Eschewing the high drama of John B. Keane’s The Field, Barrett’s story takes a more real and reserved approach, as it slowly but steadily reveals the wearying effect the world takes of Jimmy. He cares for his cows like family, even though in his own words they are barely pets. He looks after his stroke-addled father – never seen but ever present – but wishes he didn’t have to. Even his rare trip to the pub is a miserable one; a single pint sipped alone so as not to go over the legal limit. The only real energy in Jimmy’s life comes from the rhythmic pulsing of the milking machine; the rest is silence.
The film is punctuated by a series of almost-to-camera interviews with Jimmy, whose shyly averted gaze says as much as his words.

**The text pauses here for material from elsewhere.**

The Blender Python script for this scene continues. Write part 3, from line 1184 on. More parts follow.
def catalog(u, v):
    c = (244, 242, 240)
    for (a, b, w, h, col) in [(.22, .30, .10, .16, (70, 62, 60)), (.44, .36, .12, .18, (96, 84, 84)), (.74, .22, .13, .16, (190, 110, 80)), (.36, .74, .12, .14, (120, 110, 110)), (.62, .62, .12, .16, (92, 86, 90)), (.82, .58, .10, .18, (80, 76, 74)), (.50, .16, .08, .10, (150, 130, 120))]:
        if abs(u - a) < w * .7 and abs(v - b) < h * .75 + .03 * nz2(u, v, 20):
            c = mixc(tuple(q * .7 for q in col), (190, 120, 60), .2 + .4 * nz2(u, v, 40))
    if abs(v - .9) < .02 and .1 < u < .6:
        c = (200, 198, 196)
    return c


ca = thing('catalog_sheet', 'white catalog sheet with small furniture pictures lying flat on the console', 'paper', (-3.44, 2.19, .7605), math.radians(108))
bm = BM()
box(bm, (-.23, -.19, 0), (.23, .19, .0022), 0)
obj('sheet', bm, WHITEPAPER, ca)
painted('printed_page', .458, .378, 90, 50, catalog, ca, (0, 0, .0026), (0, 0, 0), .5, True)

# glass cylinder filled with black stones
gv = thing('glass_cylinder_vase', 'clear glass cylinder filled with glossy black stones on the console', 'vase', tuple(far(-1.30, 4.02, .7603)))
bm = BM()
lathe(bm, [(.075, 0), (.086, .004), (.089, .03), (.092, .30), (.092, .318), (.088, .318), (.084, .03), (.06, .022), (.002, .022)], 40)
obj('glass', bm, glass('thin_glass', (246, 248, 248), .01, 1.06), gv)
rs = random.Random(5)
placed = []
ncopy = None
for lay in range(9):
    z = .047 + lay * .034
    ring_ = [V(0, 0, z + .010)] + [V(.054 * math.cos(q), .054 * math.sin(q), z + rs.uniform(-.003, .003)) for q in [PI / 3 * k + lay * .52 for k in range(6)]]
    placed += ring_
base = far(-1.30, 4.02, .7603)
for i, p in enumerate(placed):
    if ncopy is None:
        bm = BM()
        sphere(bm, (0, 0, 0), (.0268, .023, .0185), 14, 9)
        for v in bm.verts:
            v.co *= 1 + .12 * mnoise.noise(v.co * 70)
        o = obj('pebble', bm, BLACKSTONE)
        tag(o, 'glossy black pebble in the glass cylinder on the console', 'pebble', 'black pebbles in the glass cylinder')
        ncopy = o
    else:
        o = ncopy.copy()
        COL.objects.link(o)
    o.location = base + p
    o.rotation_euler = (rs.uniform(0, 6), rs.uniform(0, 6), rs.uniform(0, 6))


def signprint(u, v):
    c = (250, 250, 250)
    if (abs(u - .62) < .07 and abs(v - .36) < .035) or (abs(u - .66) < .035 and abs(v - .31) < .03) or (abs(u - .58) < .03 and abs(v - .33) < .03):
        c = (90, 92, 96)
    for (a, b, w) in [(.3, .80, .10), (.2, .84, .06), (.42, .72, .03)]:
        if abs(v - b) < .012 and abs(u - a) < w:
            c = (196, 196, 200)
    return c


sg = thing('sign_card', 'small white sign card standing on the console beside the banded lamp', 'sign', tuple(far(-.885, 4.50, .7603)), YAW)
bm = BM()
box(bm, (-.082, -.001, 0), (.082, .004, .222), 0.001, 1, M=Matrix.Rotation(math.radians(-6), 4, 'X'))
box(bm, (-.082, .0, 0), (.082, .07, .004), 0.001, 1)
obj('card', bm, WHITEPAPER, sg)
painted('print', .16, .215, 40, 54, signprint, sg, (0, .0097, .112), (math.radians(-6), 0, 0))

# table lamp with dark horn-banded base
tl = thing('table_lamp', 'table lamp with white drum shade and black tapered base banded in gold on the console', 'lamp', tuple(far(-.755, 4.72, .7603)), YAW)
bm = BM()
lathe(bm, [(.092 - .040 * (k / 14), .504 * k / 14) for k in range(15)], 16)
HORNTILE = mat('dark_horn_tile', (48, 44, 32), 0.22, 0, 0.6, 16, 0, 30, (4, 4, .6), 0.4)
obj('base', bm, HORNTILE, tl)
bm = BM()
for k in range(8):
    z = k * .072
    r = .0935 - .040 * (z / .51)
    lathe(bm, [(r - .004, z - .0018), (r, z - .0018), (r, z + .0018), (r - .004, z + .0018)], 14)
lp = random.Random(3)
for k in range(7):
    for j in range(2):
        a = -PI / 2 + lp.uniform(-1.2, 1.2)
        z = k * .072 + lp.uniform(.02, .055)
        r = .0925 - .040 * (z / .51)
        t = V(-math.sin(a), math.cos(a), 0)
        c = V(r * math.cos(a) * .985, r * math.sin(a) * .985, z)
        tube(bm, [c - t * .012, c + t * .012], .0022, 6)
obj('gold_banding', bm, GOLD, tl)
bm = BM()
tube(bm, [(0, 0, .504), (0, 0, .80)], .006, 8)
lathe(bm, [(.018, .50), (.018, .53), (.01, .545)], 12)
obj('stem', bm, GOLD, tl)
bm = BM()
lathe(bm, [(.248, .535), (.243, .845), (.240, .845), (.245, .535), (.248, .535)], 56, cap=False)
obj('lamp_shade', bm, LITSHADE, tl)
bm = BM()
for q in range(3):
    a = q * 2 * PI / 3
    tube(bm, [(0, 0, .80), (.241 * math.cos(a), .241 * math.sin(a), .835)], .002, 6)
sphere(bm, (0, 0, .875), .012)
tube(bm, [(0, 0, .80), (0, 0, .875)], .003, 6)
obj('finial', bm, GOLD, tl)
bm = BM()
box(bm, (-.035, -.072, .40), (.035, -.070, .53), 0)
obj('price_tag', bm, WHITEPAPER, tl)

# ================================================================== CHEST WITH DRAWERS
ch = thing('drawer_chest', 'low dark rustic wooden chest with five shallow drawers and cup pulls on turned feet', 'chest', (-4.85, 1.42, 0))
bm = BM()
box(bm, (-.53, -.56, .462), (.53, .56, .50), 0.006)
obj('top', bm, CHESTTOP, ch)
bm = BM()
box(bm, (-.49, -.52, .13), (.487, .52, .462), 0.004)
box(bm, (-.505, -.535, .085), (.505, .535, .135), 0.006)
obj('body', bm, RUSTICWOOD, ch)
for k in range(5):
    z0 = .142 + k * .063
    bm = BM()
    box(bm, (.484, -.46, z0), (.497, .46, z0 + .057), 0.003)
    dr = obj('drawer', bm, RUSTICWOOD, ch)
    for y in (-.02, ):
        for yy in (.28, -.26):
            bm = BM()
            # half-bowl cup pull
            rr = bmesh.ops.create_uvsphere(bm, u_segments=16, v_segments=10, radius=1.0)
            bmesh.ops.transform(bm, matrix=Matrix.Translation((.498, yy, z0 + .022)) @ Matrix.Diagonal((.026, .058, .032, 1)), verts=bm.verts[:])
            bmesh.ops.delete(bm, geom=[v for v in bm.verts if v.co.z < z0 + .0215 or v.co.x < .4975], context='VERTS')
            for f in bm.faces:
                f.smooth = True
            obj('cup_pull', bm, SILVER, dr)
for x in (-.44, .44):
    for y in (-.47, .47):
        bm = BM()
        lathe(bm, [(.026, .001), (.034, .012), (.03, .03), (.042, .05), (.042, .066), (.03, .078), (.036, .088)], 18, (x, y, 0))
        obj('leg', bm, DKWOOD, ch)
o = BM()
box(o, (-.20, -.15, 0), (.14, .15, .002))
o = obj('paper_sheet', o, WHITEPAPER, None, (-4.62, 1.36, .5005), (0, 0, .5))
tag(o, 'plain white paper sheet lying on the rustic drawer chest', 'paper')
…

These are great insights into the character, who has never truly bloomed as a person, and they allow Mullins to really get into Jimmy’s skin, but one can’t help but wish there was a more inventive way Barrett might have opened up this character to us.
The steady pacing of the story is accompanied by tidy, withdrawn framing that keenly demonstrates the isolation of the character, marred by some unfortunate lapses of focal depth. Jimmy’s house is littered with items from the life he might have lived – a Rod Stewart mug and a pair of polka-dot purple underwear reveal a side to the man that we will never hear from his lips.
As life takes increasingly cruel tolls on Jimmy, Barrett’s film becomes a study of how much a man can take before he breaks down and cries. Does healing come with tears?
Unambitious but well executed, Barrett reveals himself a filmmaker to keep an eye on, while Mullins, a sometime theatre actor with no prior features under his belt, carries the weight of the film with a sincere, world-weary performance, taut with closeted emotion.
Pilgrim Hill is an honest portrayal of a fragment of Ireland we all too eagerly like to pretend we have left behind us.
2 Comments
‘Unambitious but well executed’
Irish cinema in a nutshell!
Love the trailer of this movie. Will it be shown in Los Angeles as I live here.